Work to be completed >> Lines that include the word "this" are the ones to copy.

Data listing >>
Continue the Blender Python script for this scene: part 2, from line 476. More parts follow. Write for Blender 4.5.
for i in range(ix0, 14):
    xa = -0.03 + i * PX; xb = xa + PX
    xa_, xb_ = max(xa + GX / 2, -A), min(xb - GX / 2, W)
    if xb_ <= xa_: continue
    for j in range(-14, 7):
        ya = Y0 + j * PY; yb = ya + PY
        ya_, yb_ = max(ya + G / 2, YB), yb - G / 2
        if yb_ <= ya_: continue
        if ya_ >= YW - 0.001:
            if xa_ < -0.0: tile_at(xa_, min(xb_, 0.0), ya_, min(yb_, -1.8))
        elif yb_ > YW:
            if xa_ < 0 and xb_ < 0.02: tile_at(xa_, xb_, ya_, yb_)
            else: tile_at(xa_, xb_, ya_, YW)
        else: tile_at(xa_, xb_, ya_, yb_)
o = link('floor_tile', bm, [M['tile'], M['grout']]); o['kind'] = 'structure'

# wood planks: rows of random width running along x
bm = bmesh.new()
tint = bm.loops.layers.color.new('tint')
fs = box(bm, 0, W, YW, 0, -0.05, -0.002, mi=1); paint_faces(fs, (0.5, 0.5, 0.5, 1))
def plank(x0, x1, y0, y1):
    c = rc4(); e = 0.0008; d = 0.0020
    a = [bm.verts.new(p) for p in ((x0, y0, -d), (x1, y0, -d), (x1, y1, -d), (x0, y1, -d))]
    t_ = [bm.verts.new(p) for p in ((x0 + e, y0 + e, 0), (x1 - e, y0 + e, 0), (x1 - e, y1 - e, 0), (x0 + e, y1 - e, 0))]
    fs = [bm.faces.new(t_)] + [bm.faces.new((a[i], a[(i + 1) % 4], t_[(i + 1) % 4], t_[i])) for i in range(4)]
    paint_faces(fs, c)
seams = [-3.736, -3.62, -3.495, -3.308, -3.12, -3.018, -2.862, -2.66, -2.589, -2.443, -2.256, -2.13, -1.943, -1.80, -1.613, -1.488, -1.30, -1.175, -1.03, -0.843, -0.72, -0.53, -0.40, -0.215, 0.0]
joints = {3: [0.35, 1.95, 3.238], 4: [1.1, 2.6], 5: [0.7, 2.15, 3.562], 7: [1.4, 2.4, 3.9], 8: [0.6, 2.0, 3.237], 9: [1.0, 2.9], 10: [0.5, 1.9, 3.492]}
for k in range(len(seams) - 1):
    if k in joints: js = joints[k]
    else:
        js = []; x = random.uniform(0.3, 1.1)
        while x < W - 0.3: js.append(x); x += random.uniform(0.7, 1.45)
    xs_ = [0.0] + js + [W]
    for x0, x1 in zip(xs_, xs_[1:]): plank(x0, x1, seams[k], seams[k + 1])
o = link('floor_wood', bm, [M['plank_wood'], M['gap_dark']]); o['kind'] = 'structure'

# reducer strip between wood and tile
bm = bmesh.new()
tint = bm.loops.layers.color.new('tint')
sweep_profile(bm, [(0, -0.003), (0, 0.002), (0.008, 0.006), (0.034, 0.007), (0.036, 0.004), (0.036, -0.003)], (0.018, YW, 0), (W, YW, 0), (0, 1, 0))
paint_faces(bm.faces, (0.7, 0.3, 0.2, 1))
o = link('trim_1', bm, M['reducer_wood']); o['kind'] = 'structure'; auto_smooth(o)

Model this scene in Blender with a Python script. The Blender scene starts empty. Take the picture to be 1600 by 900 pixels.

Exercise result >>
Continue the Blender Python script for this scene: part 2, from line 476. More parts follow. Write for Blender 4.5.
Model this scene in Blender with a Python script. The Blender scene starts empty. Take the picture to be 1600 by 900 pixels.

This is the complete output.